** BEGIN **

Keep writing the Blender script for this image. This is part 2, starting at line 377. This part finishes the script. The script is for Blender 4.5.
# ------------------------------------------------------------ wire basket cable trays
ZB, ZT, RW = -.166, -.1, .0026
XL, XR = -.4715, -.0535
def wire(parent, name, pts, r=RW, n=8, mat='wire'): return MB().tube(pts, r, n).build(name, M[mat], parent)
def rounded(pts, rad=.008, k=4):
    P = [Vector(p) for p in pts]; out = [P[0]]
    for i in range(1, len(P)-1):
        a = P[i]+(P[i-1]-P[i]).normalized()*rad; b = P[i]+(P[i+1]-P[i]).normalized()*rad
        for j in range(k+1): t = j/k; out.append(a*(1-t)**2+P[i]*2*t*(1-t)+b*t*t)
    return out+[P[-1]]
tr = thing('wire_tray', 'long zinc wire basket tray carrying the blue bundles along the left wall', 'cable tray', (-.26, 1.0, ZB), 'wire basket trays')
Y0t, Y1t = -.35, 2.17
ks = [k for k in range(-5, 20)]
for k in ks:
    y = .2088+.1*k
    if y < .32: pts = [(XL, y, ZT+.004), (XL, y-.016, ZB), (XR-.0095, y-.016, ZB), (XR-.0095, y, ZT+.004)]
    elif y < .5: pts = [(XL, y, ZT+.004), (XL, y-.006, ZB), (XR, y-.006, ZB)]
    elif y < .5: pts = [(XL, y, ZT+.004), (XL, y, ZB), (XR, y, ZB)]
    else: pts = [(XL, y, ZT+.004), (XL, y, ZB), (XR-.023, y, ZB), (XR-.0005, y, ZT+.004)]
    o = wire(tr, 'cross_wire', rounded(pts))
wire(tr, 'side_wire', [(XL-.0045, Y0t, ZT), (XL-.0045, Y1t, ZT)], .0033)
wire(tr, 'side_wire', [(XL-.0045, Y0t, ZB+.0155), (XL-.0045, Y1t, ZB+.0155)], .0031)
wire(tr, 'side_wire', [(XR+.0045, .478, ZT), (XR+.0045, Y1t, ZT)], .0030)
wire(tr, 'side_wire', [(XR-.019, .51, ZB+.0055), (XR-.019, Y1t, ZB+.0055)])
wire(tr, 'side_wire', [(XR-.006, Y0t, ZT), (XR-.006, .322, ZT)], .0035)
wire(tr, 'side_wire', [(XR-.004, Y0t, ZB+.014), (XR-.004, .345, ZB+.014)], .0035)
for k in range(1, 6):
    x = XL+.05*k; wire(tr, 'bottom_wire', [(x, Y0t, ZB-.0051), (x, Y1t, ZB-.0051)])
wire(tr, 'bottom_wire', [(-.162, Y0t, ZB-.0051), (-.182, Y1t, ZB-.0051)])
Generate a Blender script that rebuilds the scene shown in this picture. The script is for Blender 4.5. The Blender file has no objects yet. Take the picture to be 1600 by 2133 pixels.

** END **

■ **PROMPT**:
Transcribe the material above word for word.

■ **TASK SOLUTION**:
Keep writing the Blender script for this image. This is part 2, starting at line 377. This part finishes the script. The script is for Blender 4.5.
# ------------------------------------------------------------ wire basket cable trays
ZB, ZT, RW = -.166, -.1, .0026
XL, XR = -.4715, -.0535
def wire(parent, name, pts, r=RW, n=8, mat='wire'): return MB().tube(pts, r, n).build(name, M[mat], parent)
def rounded(pts, rad=.008, k=4):
    P = [Vector(p) for p in pts]; out = [P[0]]
    for i in range(1, len(P)-1):
        a = P[i]+(P[i-1]-P[i]).normalized()*rad; b = P[i]+(P[i+1]-P[i]).normalized()*rad
        for j in range(k+1): t = j/k; out.append(a*(1-t)**2+P[i]*2*t*(1-t)+b*t*t)
    return out+[P[-1]]
tr = thing('wire_tray', 'long zinc wire basket tray carrying the blue bundles along the left wall', 'cable tray', (-.26, 1.0, ZB), 'wire basket trays')
Y0t, Y1t = -.35, 2.17
ks = [k for k in range(-5, 20)]
for k in ks:
    y = .2088+.1*k
    if y < .32: pts = [(XL, y, ZT+.004), (XL, y-.016, ZB), (XR-.0095, y-.016, ZB), (XR-.0095, y, ZT+.004)]
    elif y < .5: pts = [(XL, y, ZT+.004), (XL, y-.006, ZB), (XR, y-.006, ZB)]
    elif y < .5: pts = [(XL, y, ZT+.004), (XL, y, ZB), (XR, y, ZB)]
    else: pts = [(XL, y, ZT+.004), (XL, y, ZB), (XR-.023, y, ZB), (XR-.0005, y, ZT+.004)]
    o = wire(tr, 'cross_wire', rounded(pts))
wire(tr, 'side_wire', [(XL-.0045, Y0t, ZT), (XL-.0045, Y1t, ZT)], .0033)
wire(tr, 'side_wire', [(XL-.0045, Y0t, ZB+.0155), (XL-.0045, Y1t, ZB+.0155)], .0031)
wire(tr, 'side_wire', [(XR+.0045, .478, ZT), (XR+.0045, Y1t, ZT)], .0030)
wire(tr, 'side_wire', [(XR-.019, .51, ZB+.0055), (XR-.019, Y1t, ZB+.0055)])
wire(tr, 'side_wire', [(XR-.006, Y0t, ZT), (XR-.006, .322, ZT)], .0035)
wire(tr, 'side_wire', [(XR-.004, Y0t, ZB+.014), (XR-.004, .345, ZB+.014)], .0035)
for k in range(1, 6):
    x = XL+.05*k; wire(tr, 'bottom_wire', [(x, Y0t, ZB-.0051), (x, Y1t, ZB-.0051)])
wire(tr, 'bottom_wire', [(-.162, Y0t, ZB-.0051), (-.182, Y1t, ZB-.0051)])
Generate a Blender script that rebuilds the scene shown in this picture. The script is for Blender 4.5. The Blender file has no objects yet. Take the picture to be 1600 by 2133 pixels.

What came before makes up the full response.